Scripts that build scenes:
>> start

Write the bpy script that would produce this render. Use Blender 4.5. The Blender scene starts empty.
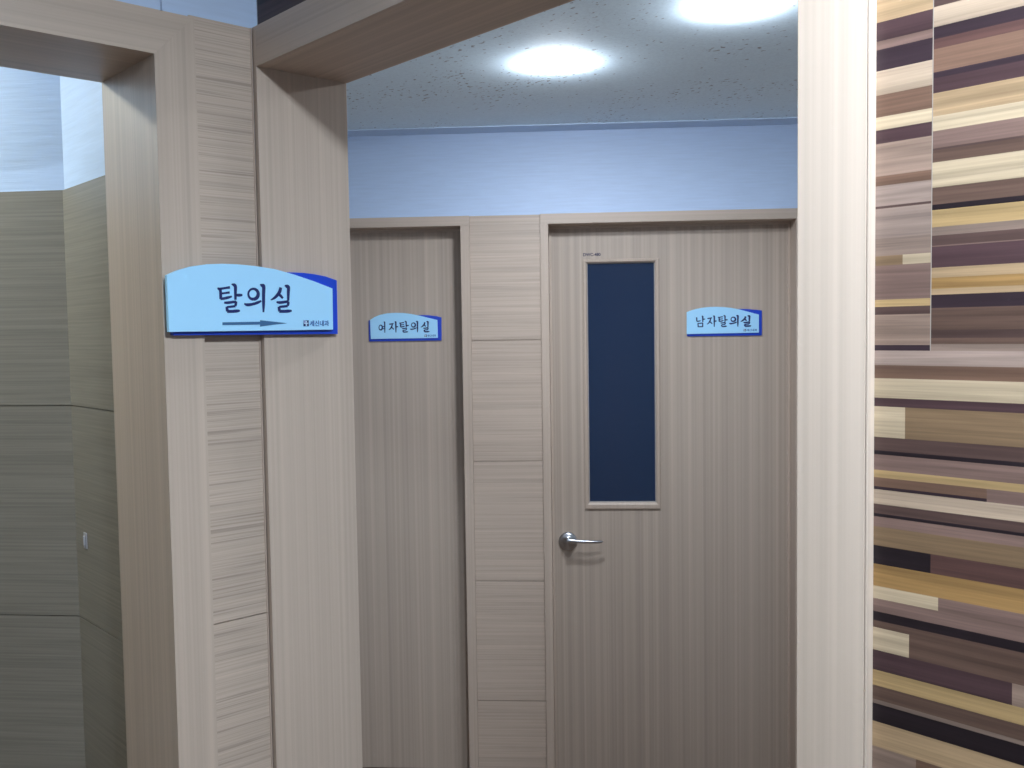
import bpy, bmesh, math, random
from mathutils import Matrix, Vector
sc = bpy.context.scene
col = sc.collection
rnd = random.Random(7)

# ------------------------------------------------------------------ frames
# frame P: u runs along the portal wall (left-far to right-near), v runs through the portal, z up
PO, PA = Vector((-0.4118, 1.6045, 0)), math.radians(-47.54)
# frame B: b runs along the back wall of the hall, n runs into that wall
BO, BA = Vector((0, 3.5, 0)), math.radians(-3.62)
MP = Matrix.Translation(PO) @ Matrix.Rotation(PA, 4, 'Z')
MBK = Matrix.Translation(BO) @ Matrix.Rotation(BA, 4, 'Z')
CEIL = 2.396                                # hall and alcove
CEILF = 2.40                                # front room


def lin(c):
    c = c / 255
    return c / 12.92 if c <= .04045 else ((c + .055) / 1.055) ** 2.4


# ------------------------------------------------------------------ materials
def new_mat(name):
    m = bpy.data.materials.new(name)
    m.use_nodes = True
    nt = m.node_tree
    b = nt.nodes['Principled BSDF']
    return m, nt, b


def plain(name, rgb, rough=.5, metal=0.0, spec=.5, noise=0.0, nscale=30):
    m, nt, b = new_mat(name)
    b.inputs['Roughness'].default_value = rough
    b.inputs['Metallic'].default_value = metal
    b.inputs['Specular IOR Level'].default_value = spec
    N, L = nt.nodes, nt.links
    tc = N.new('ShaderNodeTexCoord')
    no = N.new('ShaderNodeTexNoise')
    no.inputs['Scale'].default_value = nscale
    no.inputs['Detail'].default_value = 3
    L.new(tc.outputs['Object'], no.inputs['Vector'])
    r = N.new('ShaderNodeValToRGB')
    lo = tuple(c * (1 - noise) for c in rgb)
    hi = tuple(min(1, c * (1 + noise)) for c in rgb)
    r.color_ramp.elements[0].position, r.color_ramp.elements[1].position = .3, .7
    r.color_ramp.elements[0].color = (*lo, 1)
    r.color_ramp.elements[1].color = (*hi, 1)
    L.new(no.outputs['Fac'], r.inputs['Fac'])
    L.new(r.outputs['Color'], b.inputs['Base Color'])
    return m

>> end
>> start

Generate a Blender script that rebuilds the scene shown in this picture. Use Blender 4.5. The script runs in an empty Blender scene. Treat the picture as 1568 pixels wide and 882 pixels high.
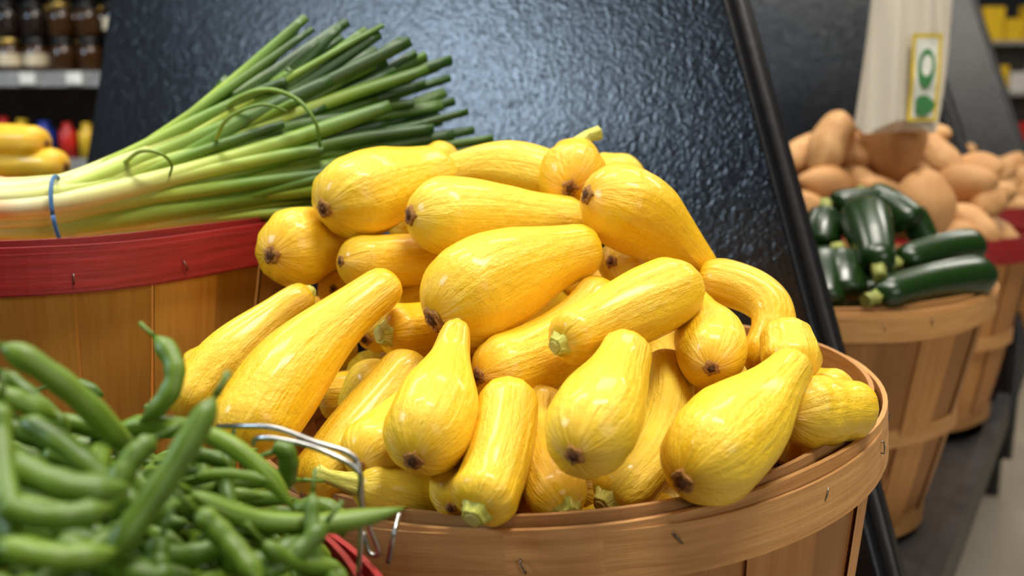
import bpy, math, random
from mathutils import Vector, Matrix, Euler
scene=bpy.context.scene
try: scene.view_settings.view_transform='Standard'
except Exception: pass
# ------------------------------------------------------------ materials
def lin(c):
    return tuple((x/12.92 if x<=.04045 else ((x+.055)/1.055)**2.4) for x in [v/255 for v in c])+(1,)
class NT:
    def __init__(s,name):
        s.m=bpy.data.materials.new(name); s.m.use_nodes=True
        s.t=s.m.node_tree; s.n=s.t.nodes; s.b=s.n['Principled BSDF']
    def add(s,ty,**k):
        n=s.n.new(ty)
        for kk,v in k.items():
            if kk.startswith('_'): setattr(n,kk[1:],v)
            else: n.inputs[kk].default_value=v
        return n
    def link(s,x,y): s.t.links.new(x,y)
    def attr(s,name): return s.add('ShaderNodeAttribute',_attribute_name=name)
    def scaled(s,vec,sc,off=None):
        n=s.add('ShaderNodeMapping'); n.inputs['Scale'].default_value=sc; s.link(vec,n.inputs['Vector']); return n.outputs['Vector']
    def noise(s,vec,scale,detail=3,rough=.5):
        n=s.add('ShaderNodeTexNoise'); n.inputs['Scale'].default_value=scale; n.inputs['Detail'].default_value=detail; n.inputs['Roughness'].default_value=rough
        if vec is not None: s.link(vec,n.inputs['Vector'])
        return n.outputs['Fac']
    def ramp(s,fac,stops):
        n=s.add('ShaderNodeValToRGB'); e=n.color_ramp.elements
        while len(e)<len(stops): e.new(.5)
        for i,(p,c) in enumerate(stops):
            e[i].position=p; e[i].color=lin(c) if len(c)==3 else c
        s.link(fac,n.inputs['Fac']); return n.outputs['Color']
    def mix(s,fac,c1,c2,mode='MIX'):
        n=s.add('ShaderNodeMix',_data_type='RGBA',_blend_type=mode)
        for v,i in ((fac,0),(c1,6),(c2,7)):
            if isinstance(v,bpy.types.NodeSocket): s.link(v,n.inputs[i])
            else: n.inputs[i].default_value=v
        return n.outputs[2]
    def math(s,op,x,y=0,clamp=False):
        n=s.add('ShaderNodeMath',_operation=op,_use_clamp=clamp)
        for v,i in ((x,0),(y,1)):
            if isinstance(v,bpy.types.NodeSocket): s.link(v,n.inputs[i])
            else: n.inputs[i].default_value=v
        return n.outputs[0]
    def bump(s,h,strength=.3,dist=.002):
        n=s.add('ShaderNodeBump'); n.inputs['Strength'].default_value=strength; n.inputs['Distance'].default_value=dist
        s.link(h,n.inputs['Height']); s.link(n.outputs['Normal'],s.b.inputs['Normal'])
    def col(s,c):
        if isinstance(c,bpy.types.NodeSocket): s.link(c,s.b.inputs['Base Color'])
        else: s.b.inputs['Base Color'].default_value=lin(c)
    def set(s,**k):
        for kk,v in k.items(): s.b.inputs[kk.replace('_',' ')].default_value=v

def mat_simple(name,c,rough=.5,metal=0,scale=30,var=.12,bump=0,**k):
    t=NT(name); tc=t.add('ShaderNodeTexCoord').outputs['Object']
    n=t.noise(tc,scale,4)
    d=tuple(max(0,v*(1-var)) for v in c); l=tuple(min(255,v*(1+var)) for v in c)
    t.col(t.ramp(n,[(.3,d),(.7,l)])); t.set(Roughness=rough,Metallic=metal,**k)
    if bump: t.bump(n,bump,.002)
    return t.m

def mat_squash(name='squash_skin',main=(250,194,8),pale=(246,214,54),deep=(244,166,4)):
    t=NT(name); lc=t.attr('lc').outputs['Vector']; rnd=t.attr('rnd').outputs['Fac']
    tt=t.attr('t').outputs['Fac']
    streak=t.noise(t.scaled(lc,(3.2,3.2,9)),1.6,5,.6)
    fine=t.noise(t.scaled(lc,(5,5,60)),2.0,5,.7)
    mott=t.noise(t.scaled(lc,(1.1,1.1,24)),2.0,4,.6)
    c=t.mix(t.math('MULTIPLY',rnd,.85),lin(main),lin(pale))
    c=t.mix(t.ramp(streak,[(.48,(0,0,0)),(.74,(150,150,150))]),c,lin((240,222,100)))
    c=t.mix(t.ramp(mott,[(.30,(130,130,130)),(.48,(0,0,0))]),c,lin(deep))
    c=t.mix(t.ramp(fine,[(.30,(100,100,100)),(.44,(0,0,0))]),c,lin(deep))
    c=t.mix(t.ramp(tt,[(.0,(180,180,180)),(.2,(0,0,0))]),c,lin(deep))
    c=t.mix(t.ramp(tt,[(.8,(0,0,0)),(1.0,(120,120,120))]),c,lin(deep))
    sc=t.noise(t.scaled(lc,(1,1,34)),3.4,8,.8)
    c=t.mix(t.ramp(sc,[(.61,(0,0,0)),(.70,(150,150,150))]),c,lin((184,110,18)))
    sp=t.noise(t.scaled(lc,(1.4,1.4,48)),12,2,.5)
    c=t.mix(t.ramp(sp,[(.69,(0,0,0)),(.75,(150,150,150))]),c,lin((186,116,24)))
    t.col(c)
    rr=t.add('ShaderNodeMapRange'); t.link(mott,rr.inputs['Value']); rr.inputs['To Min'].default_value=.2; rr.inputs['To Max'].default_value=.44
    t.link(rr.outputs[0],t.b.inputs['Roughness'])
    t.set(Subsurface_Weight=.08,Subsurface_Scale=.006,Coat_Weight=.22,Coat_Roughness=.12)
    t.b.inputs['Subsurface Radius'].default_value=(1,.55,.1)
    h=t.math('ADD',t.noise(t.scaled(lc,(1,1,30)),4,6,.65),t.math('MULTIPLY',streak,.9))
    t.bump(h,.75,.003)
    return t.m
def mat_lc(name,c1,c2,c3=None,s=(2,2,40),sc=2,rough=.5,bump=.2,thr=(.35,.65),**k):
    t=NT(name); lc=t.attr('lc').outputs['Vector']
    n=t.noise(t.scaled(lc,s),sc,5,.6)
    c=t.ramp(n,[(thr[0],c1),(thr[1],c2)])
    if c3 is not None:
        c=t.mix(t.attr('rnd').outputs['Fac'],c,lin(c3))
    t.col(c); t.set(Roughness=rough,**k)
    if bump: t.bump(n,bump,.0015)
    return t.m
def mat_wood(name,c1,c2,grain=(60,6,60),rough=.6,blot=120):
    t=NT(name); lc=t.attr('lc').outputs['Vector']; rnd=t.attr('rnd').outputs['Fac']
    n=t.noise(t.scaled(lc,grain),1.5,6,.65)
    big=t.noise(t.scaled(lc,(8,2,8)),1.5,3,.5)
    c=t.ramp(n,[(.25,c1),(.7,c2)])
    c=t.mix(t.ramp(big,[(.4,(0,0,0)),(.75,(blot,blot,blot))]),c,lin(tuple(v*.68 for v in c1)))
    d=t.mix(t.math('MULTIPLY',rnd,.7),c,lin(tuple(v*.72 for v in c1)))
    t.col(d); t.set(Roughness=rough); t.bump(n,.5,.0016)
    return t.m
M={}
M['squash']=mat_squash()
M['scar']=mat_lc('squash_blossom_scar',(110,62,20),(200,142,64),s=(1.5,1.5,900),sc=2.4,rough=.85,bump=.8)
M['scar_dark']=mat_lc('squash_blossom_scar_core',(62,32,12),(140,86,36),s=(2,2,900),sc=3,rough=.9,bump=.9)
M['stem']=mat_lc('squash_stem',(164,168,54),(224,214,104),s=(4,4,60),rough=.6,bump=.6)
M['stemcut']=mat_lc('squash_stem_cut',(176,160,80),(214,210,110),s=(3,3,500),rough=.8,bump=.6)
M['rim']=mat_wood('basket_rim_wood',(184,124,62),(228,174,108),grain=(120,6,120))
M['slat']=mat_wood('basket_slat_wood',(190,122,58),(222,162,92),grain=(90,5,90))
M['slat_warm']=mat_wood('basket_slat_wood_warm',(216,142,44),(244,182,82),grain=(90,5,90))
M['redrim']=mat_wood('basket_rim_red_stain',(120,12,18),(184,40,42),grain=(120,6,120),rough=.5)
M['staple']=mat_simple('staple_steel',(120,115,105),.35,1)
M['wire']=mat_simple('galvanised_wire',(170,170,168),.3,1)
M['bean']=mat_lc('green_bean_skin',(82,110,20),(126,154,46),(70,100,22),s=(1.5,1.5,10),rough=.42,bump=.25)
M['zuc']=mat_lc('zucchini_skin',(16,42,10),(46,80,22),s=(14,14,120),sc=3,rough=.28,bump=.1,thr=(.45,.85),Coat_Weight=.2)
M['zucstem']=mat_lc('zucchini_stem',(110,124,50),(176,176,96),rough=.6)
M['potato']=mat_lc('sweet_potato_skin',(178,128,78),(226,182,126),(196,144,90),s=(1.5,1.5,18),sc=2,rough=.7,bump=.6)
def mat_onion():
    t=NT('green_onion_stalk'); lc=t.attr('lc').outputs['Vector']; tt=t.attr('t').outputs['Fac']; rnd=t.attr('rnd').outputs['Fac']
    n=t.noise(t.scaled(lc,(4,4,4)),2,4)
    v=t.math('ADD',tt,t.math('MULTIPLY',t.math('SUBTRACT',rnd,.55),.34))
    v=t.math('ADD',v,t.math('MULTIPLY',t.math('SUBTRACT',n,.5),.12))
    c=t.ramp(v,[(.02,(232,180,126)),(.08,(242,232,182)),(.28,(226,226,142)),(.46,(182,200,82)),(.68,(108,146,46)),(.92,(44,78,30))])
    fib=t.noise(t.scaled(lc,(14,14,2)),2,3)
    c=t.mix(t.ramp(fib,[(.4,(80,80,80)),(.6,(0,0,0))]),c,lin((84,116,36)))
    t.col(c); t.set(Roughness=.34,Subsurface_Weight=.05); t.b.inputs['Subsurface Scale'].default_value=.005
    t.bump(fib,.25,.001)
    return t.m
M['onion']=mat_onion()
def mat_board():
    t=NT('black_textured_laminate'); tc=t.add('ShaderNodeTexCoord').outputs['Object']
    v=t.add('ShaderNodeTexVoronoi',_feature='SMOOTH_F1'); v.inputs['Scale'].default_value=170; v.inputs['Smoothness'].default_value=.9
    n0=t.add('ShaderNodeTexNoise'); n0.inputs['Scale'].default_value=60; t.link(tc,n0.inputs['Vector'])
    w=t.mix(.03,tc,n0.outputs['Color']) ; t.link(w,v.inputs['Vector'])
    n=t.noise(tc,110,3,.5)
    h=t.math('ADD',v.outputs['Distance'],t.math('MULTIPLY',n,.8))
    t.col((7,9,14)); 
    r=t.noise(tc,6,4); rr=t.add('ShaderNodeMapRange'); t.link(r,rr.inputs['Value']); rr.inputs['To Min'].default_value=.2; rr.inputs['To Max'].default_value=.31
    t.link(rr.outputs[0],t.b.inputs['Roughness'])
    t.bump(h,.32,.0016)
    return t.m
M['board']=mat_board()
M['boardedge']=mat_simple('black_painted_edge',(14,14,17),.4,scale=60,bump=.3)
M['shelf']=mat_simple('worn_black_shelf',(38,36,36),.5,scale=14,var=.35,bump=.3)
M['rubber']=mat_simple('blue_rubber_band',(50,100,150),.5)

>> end

Written request → Transcribe, exactly as written, the lines starting at the one with "Write the bpy" and ending at the one with "rnd = random.Random(7)", and nothing more. Pictures are not part of the copy.

Full response →
Write the bpy script that would produce this render. Use Blender 4.5. The Blender scene starts empty.
import bpy, bmesh, math, random
from mathutils import Matrix, Vector
sc = bpy.context.scene
col = sc.collection
rnd = random.Random(7)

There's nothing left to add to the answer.